-- What you will do --
Scan the listing and work out how many lines contain the word "scene". Nothing but the number should be given.
#### Information supplied
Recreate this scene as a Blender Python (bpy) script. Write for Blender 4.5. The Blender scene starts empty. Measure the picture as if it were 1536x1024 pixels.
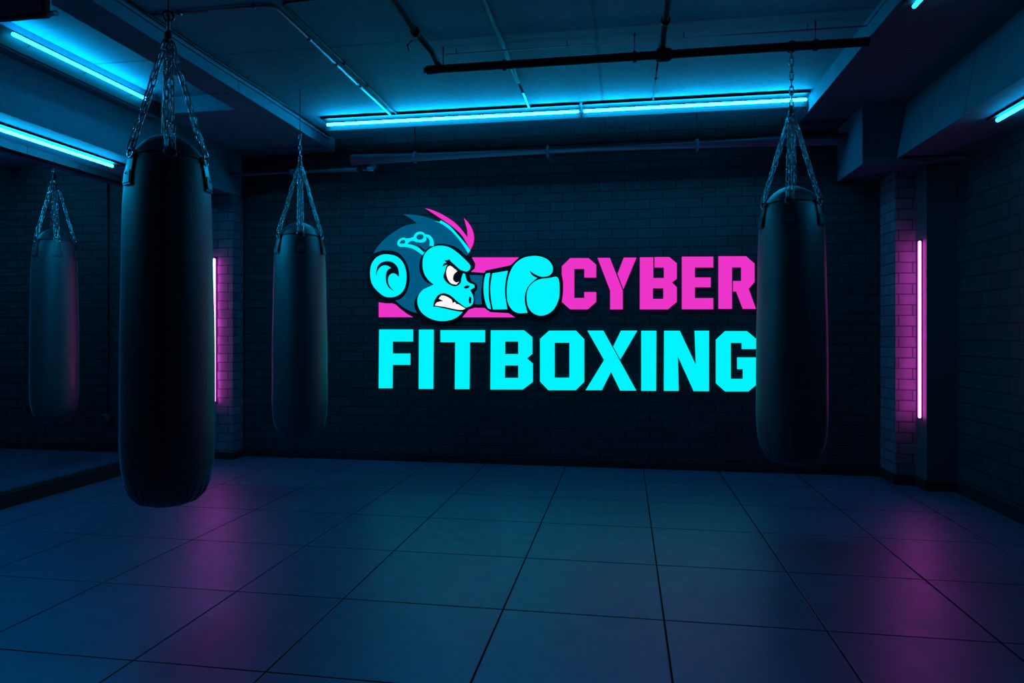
import bpy, bmesh, math, random
from mathutils import Vector, Matrix
random.seed(7)
S = 1.1                      # metres per layout unit (layout unit = camera height)
PSI = math.radians(9.37)
c_, s_ = math.cos(PSI), math.sin(PSI)
scene = bpy.context.scene
COL = scene.collection
FLOOR_D = 5.12               # back wall distance
CEIL = 2.54

# ------------------------------------------------------------------ materials
def new_mat(name):
    m = bpy.data.materials.new(name); m.use_nodes = True
    nt = m.node_tree; nt.nodes.clear()
    out = nt.nodes.new('ShaderNodeOutputMaterial')
    b = nt.nodes.new('ShaderNodeBsdfPrincipled')
    nt.links.new(b.outputs[0], out.inputs[0])
    return m, nt, b

def setc(b, color, rough, metal=0.0, spec=0.5):
    b.inputs['Base Color'].default_value = (*color, 1)
    b.inputs['Roughness'].default_value = rough
    b.inputs['Metallic'].default_value = metal
    b.inputs['Specular IOR Level'].default_value = spec

def math_node(nt, op, a=None, b=None, c=None):
    n = nt.nodes.new('ShaderNodeMath'); n.operation = op
    for i, v in enumerate((a, b, c)):
        if v is None: continue
        if hasattr(v, 'links'): nt.links.new(v, n.inputs[i])
        else: n.inputs[i].default_value = v
    return n.outputs[0]

def ramp(nt, fac, stops):
    r = nt.nodes.new('ShaderNodeValToRGB')
    e = r.color_ramp.elements
    e[0].position, e[0].color = stops[0][0], (*stops[0][1], 1)
    e[1].position, e[1].color = stops[-1][0], (*stops[-1][1], 1)
    for p, col in stops[1:-1]:
        k = e.new(p); k.color = (*col, 1)
    nt.links.new(fac, r.inputs[0])
    return r.outputs[0]

def noise(nt, vec, scale, detail=4, rough=0.6):
    n = nt.nodes.new('ShaderNodeTexNoise')
    n.inputs['Scale'].default_value = scale; n.inputs['Detail'].default_value = detail
    n.inputs['Roughness'].default_value = rough
    nt.links.new(vec, n.inputs['Vector'])
    return n.outputs['Fac']

def bump(nt, b, height, strength, dist):
    n = nt.nodes.new('ShaderNodeBump'); n.inputs['Strength'].default_value = strength
    n.inputs['Distance'].default_value = dist
    nt.links.new(height, n.inputs['Height']); nt.links.new(n.outputs[0], b.inputs['Normal'])

def plain(name, color, rough, metal=0.0, spec=0.5, nscale=0, nstr=0.0, var=0.0):
    m, nt, b = new_mat(name); setc(b, color, rough, metal, spec)
    if nscale:
        tc = nt.nodes.new('ShaderNodeTexCoord').outputs['Object']
        f = noise(nt, tc, nscale)
        if var:
            lo = tuple(x*(1-var) for x in color); hi = tuple(min(1, x*(1+var)) for x in color)
            nt.links.new(ramp(nt, f, [(0.3, lo), (0.7, hi)]), b.inputs['Base Color'])
        bump(nt, b, f, nstr, 0.01)
    return m

def emit(name, color, strength):
    m = bpy.data.materials.new(name); m.use_nodes = True
    nt = m.node_tree; nt.nodes.clear()
    out = nt.nodes.new('ShaderNodeOutputMaterial'); e = nt.nodes.new('ShaderNodeEmission')
    e.inputs[0].default_value = (*color, 1); e.inputs[1].default_value = strength
    nt.links.new(e.outputs[0], out.inputs[0])
    return m

def brick(name, axis, bw, rh, base, mortar, off=(0, 0), spec=0.3):
    m, nt, b = new_mat(name); setc(b, base, 0.62, 0, spec)
    tc = nt.nodes.new('ShaderNodeTexCoord').outputs['Object']
    sp = nt.nodes.new('ShaderNodeSeparateXYZ'); nt.links.new(tc, sp.inputs[0])
    cb = nt.nodes.new('ShaderNodeCombineXYZ')
    wob = noise(nt, tc, 3.0, 2)
    wz = math_node(nt, 'MULTIPLY_ADD', wob, 0.012, off[1])
    ax = math_node(nt, 'ADD', sp.outputs[0], sp.outputs[1]) if axis == 'xy' else sp.outputs[axis]
    nt.links.new(math_node(nt, 'ADD', ax, off[0]), cb.inputs[0])
    nt.links.new(math_node(nt, 'ADD', sp.outputs[2], wz), cb.inputs[1])
    t = nt.nodes.new('ShaderNodeTexBrick')
    nt.links.new(cb.outputs[0], t.inputs['Vector'])
    t.inputs['Scale'].default_value = 1.0
    t.inputs['Brick Width'].default_value = bw*S
    t.inputs['Row Height'].default_value = rh*S
    t.inputs['Mortar Size'].default_value = 0.0045
    t.inputs['Mortar Smooth'].default_value = 0.35
    t.inputs['Bias'].default_value = 0.0
    t.inputs['Color1'].default_value = (*[x*0.85 for x in base], 1)
    t.inputs['Color2'].default_value = (*[x*1.15 for x in base], 1)
    t.inputs['Mortar'].default_value = (*mortar, 1)
    mix = nt.nodes.new('ShaderNodeMix'); mix.data_type = 'RGBA'; mix.blend_type = 'MULTIPLY'
    mix.inputs['Factor'].default_value = 1.0
    f = noise(nt, tc, 9.0, 5)
    nt.links.new(t.outputs['Color'], mix.inputs[6])
    nt.links.new(ramp(nt, f, [(0.25, (0.75,)*3), (0.75, (1.15,)*3)]), mix.inputs[7])
    nt.links.new(mix.outputs[2], b.inputs['Base Color'])
    fine = noise(nt, tc, 60.0, 3)
    h = math_node(nt, 'MULTIPLY_ADD', t.outputs['Fac'], -1.3, 1.3)
    h = math_node(nt, 'MULTIPLY_ADD', fine, 0.18, h)
    bump(nt, b, h, 0.85, 0.012)
    return m

def floor_mat(xs, ys):
    m, nt, b = new_mat('rubber_tile'); setc(b, (0.1, 0.105, 0.11), 0.42, 0, 0.5)
    tc = nt.nodes.new('ShaderNodeTexCoord').outputs['Object']
    sp = nt.nodes.new('ShaderNodeSeparateXYZ'); nt.links.new(tc, sp.inputs[0])
    def chain(sock, vals):
        cur = None
        for v in vals:
            d = math_node(nt, 'ABSOLUTE', math_node(nt, 'SUBTRACT', sock, v*S))
            cur = d if cur is None else math_node(nt, 'MINIMUM', cur, d)
        return cur
    d = math_node(nt, 'MINIMUM', chain(sp.outputs[0], xs), chain(sp.outputs[1], ys))
    mr = nt.nodes.new('ShaderNodeMapRange'); mr.interpolation_type = 'SMOOTHSTEP'
    mr.inputs['From Min'].default_value = 0.0018; mr.inputs['From Max'].default_value = 0.0055
    nt.links.new(d, mr.inputs['Value']); line = mr.outputs[0]
    big = noise(nt, tc, 1.3, 3); fine = noise(nt, tc, 160.0, 2, 0.7); mid = noise(nt, tc, 12.0, 5)
    base = ramp(nt, big, [(0.3, FLOOR_LO), (0.7, FLOOR_HI)])
    mix = nt.nodes.new('ShaderNodeMix'); mix.data_type = 'RGBA'; mix.blend_type = 'MULTIPLY'
    mix.inputs['Factor'].default_value = 1.0
    nt.links.new(base, mix.inputs[6])
    nt.links.new(ramp(nt, fine, [(0.3, (0.72,)*3), (0.7, (1.25,)*3)]), mix.inputs[7])
    mix2 = nt.nodes.new('ShaderNodeMix'); mix2.data_type = 'RGBA'
    nt.links.new(line, mix2.inputs['Factor'])
    mix2.inputs[6].default_value = (0.004, 0.004, 0.005, 1)
    nt.links.new(mix.outputs[2], mix2.inputs[7])
    nt.links.new(mix2.outputs[2], b.inputs['Base Color'])
    nt.links.new(math_node(nt, 'MULTIPLY', line, FLOOR_SPEC), b.inputs['Specular IOR Level'])
    nt.links.new(ramp(nt, mid, [(0.3, (FLOOR_ROUGH-0.05,)*3), (0.7, (FLOOR_ROUGH+0.05,)*3)]), b.inputs['Roughness'])
    b.inputs['Specular Tint'].default_value = (0.7, 0.45, 1.0, 1)
    h = math_node(nt, 'MULTIPLY_ADD', fine, 0.12, line)
    bump(nt, b, h, 0.5, 0.004)
    return m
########
-- Complete answer --
3